Synthesis of PDK, a novel porphyrin-linked dicarboxylate ligand.

Abstract

A novel trinucleating ligand system H4(PDK), for porphyrin-based diamine bis(Kemp's triacid)imide, was constructed by using two molecules of Kemp's triacid and one molecule of porphyrin as building blocks. The dimeso-substituted octaalkylporphyrin unit, carrying bromomethyl groups at the ortho positions of two trans-positioned meso-phenyl groups, was synthesized from (3,3'-diethyl-4,4'-dimethyl-2,2'-dipyrrolyl)methane and (alpha-bromo-o-tolualdehyde.

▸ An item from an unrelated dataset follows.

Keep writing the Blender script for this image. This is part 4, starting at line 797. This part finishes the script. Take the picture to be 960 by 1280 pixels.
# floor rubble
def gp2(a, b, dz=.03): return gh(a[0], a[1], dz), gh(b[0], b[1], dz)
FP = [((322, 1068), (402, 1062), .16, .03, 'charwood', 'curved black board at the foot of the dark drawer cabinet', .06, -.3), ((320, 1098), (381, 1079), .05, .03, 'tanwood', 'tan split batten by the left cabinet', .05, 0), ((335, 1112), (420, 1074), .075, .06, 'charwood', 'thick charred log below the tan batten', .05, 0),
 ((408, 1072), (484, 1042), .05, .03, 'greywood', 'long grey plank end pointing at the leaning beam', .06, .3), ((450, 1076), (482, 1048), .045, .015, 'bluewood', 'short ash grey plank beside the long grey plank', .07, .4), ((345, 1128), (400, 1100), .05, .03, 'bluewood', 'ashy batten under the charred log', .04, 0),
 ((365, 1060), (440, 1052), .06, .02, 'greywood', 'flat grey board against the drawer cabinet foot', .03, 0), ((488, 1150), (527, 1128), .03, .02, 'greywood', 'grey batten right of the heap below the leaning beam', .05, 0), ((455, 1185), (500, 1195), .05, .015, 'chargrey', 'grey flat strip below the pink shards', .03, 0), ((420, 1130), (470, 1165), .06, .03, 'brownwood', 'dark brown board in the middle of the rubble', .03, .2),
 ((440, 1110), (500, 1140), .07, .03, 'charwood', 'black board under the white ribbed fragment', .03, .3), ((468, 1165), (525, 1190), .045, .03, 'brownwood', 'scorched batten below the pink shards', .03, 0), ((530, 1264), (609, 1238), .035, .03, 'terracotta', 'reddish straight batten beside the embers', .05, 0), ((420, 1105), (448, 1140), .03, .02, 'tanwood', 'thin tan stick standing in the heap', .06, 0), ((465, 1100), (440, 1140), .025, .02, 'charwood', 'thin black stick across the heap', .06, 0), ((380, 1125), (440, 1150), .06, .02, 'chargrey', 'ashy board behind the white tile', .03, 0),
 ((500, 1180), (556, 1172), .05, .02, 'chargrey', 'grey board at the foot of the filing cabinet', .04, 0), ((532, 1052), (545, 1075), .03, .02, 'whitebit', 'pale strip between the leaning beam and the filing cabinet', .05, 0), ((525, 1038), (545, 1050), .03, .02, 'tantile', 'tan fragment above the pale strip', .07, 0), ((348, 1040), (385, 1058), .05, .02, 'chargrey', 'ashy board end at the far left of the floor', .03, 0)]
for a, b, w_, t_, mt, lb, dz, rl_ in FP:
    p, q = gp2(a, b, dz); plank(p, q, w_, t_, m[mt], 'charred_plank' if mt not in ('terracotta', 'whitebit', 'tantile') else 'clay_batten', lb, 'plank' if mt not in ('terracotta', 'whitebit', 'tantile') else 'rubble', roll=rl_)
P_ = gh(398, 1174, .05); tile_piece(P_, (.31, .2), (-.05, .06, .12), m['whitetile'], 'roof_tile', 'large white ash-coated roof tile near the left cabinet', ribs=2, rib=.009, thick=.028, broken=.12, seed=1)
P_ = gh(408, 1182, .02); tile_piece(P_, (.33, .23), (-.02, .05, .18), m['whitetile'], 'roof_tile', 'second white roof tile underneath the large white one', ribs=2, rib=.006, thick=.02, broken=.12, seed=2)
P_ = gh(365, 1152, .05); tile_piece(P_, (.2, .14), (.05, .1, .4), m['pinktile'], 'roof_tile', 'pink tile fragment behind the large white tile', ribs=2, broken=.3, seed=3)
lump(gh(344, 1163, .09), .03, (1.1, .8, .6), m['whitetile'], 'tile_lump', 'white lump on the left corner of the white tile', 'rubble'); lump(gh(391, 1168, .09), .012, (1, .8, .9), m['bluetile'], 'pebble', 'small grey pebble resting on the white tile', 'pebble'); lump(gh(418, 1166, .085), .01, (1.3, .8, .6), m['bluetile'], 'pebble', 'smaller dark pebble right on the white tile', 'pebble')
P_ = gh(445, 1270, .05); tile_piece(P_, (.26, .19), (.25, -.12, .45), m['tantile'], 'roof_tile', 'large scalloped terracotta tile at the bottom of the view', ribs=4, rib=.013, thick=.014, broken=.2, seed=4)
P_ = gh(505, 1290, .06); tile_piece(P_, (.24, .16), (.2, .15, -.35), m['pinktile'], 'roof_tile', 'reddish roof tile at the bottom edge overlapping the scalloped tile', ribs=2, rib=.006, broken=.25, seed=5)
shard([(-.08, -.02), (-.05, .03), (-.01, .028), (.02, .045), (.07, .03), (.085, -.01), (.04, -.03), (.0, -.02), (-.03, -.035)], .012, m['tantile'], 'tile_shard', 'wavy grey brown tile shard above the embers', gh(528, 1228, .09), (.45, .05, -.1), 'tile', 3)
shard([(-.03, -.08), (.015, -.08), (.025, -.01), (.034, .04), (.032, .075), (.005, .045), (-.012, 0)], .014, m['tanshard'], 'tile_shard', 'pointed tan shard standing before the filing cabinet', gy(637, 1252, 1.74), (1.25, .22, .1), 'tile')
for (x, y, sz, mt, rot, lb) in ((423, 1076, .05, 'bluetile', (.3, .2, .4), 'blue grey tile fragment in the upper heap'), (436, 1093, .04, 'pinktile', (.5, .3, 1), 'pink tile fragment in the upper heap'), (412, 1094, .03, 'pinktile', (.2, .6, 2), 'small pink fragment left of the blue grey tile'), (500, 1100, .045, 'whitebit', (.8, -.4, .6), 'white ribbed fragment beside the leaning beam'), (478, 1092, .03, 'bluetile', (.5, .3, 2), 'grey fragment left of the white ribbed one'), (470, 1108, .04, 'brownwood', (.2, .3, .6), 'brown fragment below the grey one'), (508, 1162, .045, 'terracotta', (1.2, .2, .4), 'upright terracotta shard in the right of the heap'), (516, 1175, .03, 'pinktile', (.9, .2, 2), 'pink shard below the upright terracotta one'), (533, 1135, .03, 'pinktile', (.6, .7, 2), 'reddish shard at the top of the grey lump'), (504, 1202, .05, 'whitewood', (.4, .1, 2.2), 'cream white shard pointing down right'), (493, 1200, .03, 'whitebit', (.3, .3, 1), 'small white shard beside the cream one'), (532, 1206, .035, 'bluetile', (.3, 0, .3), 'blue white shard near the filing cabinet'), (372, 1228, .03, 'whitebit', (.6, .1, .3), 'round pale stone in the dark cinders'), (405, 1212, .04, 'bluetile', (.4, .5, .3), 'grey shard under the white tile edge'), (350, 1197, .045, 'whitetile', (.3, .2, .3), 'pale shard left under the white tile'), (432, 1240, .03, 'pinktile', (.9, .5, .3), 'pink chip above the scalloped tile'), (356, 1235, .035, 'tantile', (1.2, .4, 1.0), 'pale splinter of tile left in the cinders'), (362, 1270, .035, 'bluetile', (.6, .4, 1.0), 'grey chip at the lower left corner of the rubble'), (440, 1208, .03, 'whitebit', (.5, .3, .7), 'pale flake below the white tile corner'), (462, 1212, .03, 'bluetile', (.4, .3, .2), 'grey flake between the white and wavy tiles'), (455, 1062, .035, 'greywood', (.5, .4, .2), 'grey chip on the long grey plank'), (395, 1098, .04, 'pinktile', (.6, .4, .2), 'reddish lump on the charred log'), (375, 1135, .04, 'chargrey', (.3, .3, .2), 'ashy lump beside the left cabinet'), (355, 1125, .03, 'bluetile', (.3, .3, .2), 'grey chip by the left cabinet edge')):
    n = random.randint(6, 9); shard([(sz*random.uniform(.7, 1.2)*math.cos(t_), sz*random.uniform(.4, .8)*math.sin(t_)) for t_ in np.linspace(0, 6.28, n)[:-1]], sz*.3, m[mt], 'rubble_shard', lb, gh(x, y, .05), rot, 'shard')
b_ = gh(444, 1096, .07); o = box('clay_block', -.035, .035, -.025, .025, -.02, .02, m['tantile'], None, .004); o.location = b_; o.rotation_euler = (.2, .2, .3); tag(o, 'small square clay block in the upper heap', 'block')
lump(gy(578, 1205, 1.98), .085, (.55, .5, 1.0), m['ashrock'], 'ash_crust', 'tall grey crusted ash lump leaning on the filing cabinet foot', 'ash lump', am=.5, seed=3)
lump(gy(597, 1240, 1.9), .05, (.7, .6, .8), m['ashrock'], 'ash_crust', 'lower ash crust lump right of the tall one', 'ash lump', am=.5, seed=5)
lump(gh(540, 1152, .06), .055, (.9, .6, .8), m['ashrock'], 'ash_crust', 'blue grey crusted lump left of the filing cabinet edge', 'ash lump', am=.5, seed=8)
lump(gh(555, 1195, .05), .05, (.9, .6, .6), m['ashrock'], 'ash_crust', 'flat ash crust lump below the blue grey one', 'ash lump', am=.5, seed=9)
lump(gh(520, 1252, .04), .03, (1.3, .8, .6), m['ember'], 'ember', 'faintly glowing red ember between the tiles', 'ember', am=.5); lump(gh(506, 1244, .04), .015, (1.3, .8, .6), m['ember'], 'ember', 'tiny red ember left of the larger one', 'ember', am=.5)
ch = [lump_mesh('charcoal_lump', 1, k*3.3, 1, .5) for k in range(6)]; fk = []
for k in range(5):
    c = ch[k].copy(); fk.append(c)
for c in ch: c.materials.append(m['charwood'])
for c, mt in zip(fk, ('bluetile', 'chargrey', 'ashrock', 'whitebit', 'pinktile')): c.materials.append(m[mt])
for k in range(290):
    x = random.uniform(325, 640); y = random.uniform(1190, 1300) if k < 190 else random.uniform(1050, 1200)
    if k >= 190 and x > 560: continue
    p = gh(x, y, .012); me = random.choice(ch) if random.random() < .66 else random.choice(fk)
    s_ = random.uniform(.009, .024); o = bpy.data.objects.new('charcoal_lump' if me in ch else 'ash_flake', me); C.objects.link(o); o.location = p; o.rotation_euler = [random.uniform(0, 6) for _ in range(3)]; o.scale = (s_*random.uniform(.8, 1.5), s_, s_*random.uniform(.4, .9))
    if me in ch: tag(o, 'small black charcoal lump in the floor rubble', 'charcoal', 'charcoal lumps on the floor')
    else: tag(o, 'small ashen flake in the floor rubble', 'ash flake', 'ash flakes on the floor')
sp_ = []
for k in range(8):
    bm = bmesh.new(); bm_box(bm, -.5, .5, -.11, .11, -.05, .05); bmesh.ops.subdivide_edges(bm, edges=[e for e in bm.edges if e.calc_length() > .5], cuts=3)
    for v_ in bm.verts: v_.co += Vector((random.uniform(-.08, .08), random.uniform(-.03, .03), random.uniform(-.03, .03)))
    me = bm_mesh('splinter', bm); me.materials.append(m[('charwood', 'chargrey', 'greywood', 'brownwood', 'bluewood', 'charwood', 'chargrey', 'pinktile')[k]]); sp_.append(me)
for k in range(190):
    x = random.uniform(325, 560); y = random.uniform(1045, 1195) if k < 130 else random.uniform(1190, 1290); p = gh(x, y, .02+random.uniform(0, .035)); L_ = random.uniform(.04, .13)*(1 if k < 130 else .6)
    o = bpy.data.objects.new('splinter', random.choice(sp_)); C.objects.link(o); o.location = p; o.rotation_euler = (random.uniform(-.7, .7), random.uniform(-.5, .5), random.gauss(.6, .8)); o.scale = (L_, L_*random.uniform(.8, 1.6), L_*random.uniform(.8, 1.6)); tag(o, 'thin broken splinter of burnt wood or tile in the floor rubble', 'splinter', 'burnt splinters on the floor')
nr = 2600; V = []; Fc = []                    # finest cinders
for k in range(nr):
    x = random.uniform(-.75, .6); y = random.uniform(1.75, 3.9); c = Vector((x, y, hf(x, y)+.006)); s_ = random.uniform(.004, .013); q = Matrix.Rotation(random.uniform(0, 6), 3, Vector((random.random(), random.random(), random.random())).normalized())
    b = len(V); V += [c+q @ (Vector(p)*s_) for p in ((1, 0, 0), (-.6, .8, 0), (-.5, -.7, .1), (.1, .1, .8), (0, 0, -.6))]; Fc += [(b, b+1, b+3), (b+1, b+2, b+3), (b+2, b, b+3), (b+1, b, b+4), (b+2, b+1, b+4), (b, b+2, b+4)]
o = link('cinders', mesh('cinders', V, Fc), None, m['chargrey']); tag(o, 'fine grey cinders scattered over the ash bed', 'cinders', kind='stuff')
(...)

The structures of both of the two atropisomers (alpha,alpha- and alpha,beta-) of bromoporphyrin, H2(alpha,alpha-BP) and H2(alpha,beta-BP), were determined by X-ray crystallography, with the alpha,beta-isomer as the free base form and the alpha,alpha-isomer as the zinc complex. Both the alpha,alpha- and alpha,beta-isomers of the bromomethyl porphyrins were converted to their aminomethyl derivatives, H2(alpha,alpha-AP) and H2(alpha,beta-AP), through the corresponding imidoporphyrin intermediates, H2(alpha,alpha-IP) and H2(alpha,beta-IP), by the Gabriel synthesis. The alpha,alpha- and alpha,beta-aminoporphyrins were coupled with Kemp's triacid anhydride-chloride to form H4(alpha,alpha-PDK) and H4(alpha,beta-PDK), respectively. Unlike the alpha,beta-isomer, the structure of which was determined by X-ray crystallography for the zinc complex, H4(alpha,alpha-PDK) has a remarkable and complicated solvent-dependent 1H NMR spectrum that suggests the existence of hydrogen bonding interactions between two convergent, tethered Kemp's triacid units, as predicted in a modeling study. The convergent feature is essential for the target ligand H4(alpha,alpha-PDK) to form trinuclear metal complexes with a bis(carboxylato) dimetallic unit sitting above a metalloporphyrin ring.